**Materials provided:**

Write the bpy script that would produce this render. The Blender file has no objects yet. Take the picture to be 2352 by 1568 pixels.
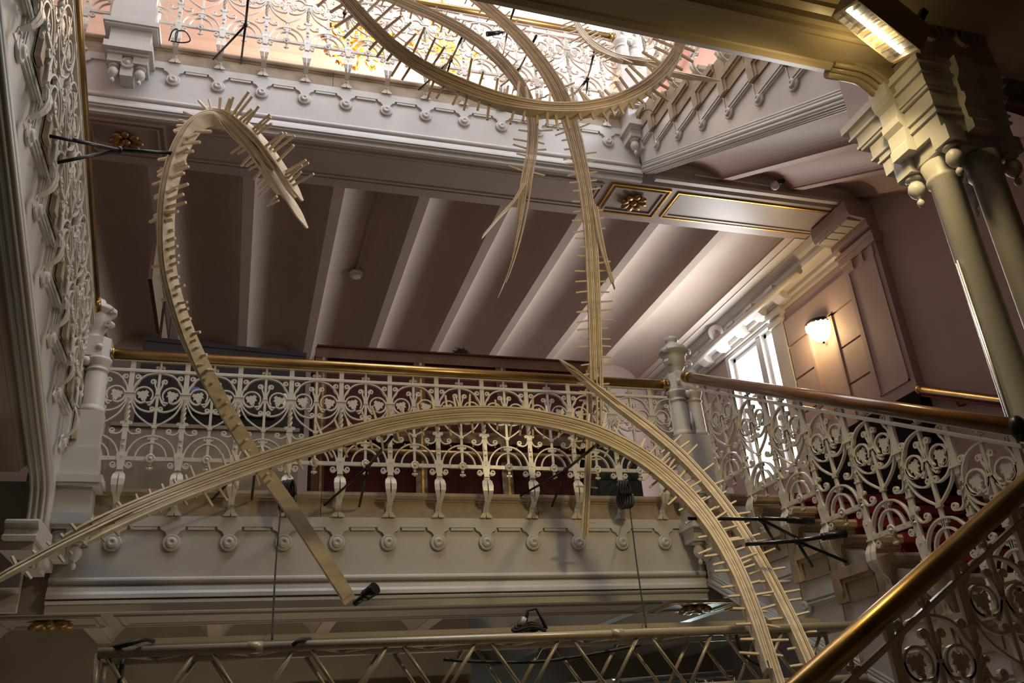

...

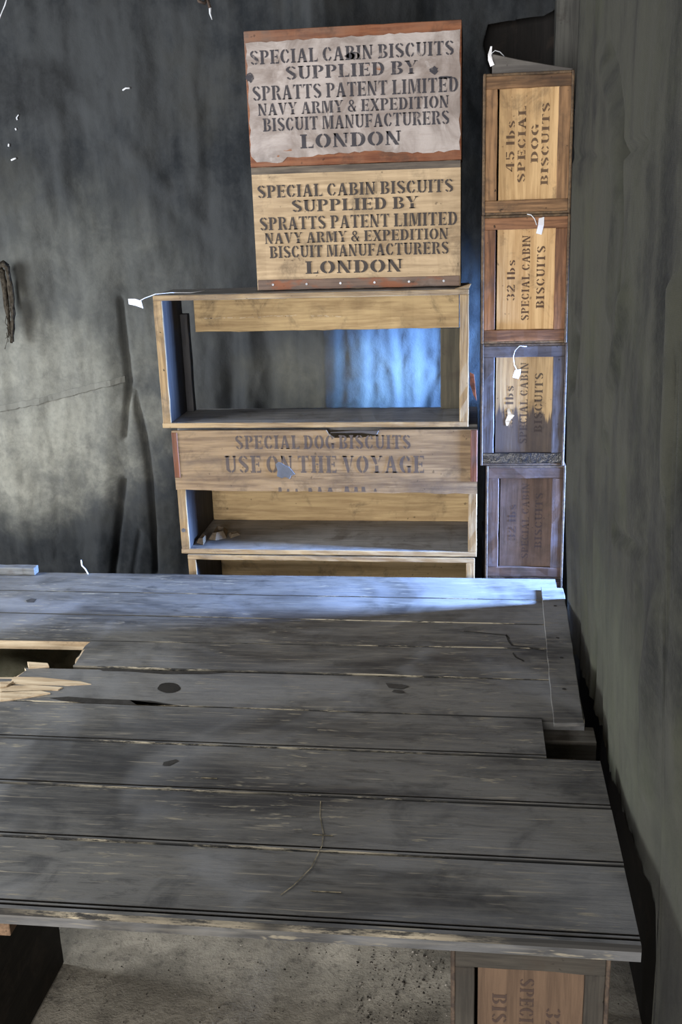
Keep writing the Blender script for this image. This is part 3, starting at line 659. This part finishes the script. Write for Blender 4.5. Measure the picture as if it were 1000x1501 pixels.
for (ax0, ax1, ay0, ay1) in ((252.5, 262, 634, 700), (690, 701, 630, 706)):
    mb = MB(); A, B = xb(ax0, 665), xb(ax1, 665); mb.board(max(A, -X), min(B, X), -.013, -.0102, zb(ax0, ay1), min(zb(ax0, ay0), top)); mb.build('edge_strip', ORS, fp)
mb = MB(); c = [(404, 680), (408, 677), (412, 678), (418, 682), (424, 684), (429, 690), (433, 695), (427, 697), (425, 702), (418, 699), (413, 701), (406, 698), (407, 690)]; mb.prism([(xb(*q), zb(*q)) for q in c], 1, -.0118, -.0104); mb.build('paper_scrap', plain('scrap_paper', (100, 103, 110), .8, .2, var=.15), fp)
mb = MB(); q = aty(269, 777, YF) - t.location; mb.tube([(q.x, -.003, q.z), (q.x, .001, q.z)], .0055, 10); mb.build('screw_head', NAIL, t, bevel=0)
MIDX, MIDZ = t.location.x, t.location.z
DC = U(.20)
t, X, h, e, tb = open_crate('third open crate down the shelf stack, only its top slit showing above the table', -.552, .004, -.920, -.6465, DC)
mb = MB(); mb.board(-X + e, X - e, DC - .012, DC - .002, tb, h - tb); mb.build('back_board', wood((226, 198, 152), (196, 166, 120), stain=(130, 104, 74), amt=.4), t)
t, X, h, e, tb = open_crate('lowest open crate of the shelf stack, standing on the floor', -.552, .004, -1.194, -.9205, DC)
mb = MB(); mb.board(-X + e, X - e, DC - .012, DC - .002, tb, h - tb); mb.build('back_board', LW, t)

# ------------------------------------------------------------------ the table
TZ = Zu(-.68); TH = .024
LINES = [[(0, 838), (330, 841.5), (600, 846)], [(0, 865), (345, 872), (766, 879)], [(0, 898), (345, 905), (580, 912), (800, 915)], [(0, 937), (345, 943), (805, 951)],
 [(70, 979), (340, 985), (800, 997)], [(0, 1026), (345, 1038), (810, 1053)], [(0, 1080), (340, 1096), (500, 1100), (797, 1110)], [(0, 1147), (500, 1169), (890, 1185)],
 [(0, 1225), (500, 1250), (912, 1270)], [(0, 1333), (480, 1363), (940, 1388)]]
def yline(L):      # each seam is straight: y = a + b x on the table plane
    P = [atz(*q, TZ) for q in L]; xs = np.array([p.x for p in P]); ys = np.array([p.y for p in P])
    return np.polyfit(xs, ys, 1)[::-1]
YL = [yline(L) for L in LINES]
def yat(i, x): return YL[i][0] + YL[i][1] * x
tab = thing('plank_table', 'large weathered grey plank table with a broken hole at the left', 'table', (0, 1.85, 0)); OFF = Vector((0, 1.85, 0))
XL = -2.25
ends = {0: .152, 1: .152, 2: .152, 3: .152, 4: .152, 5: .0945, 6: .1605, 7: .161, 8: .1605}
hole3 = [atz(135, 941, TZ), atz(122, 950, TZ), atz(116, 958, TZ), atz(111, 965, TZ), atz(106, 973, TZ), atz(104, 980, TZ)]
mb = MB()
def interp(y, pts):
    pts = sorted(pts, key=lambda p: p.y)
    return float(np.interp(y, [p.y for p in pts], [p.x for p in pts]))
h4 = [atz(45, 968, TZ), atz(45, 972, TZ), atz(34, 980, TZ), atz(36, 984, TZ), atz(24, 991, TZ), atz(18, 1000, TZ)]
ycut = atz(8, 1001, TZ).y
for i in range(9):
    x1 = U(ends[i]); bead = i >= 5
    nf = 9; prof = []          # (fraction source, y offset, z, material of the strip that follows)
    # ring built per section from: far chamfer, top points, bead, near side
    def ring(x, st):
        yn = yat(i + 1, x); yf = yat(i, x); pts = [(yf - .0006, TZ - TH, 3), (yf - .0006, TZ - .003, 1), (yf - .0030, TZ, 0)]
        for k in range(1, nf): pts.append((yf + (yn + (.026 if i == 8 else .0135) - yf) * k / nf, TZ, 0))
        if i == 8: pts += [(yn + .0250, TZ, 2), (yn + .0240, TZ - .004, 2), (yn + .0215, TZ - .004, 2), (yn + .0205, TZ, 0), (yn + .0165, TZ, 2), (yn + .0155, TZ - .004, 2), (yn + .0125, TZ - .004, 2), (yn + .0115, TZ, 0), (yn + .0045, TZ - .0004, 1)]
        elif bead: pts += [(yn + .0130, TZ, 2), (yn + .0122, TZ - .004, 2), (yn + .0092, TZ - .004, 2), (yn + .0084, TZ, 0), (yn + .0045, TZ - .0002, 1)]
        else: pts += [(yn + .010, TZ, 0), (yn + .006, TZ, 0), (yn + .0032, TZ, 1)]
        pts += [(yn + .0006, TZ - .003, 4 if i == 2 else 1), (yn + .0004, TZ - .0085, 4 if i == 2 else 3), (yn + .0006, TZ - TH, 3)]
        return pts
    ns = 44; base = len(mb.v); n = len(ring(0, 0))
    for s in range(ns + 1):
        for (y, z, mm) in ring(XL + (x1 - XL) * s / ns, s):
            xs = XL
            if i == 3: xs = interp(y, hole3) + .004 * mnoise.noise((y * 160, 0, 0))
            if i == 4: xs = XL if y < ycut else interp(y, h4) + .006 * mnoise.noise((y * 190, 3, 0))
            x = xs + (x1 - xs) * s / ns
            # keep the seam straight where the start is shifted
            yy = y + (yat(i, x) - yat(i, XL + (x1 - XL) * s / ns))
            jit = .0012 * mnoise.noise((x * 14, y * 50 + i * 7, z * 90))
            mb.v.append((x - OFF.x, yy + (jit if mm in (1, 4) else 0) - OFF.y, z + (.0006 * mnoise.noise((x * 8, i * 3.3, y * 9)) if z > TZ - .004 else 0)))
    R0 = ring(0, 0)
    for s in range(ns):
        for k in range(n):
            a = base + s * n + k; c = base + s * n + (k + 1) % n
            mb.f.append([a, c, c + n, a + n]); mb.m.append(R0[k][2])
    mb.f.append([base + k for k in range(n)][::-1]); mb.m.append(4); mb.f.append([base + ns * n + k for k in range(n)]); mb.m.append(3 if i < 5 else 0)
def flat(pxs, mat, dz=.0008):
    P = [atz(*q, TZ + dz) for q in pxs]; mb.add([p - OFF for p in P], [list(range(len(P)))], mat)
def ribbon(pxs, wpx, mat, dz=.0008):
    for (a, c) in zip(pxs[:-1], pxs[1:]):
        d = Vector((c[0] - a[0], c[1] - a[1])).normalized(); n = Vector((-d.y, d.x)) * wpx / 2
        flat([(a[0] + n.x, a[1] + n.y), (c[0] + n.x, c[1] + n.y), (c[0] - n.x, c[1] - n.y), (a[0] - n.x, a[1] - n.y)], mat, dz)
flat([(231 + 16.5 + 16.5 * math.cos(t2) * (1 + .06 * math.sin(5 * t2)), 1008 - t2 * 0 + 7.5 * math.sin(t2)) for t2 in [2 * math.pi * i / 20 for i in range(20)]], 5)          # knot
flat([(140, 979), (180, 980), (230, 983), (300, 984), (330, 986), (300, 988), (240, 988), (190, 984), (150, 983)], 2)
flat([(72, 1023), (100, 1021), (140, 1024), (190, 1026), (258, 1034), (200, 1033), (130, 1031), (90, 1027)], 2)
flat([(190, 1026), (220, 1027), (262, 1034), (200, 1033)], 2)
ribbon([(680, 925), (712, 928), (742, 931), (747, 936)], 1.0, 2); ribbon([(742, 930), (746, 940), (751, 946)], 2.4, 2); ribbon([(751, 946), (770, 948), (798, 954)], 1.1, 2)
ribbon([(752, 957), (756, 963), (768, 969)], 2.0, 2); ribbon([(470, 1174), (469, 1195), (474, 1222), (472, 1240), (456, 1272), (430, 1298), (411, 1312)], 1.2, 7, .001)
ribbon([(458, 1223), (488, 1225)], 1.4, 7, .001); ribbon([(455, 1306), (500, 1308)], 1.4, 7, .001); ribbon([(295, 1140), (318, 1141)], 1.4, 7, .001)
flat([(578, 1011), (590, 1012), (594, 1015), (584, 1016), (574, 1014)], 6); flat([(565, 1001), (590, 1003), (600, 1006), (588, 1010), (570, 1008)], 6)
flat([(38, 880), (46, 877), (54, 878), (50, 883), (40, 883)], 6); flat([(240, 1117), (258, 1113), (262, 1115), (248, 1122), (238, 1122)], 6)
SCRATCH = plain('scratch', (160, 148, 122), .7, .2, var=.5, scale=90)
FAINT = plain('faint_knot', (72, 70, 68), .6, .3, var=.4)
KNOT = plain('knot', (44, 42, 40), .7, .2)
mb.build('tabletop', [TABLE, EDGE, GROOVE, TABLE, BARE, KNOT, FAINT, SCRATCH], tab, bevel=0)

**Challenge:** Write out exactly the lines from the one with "Keep writing the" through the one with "mb.build('back_board', LW, t)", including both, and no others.

**Problem solution:**
Keep writing the Blender script for this image. This is part 3, starting at line 659. This part finishes the script. Write for Blender 4.5. Measure the picture as if it were 1000x1501 pixels.
for (ax0, ax1, ay0, ay1) in ((252.5, 262, 634, 700), (690, 701, 630, 706)):
    mb = MB(); A, B = xb(ax0, 665), xb(ax1, 665); mb.board(max(A, -X), min(B, X), -.013, -.0102, zb(ax0, ay1), min(zb(ax0, ay0), top)); mb.build('edge_strip', ORS, fp)
mb = MB(); c = [(404, 680), (408, 677), (412, 678), (418, 682), (424, 684), (429, 690), (433, 695), (427, 697), (425, 702), (418, 699), (413, 701), (406, 698), (407, 690)]; mb.prism([(xb(*q), zb(*q)) for q in c], 1, -.0118, -.0104); mb.build('paper_scrap', plain('scrap_paper', (100, 103, 110), .8, .2, var=.15), fp)
mb = MB(); q = aty(269, 777, YF) - t.location; mb.tube([(q.x, -.003, q.z), (q.x, .001, q.z)], .0055, 10); mb.build('screw_head', NAIL, t, bevel=0)
MIDX, MIDZ = t.location.x, t.location.z
DC = U(.20)
t, X, h, e, tb = open_crate('third open crate down the shelf stack, only its top slit showing above the table', -.552, .004, -.920, -.6465, DC)
mb = MB(); mb.board(-X + e, X - e, DC - .012, DC - .002, tb, h - tb); mb.build('back_board', wood((226, 198, 152), (196, 166, 120), stain=(130, 104, 74), amt=.4), t)
t, X, h, e, tb = open_crate('lowest open crate of the shelf stack, standing on the floor', -.552, .004, -1.194, -.9205, DC)
mb = MB(); mb.board(-X + e, X - e, DC - .012, DC - .002, tb, h - tb); mb.build('back_board', LW, t)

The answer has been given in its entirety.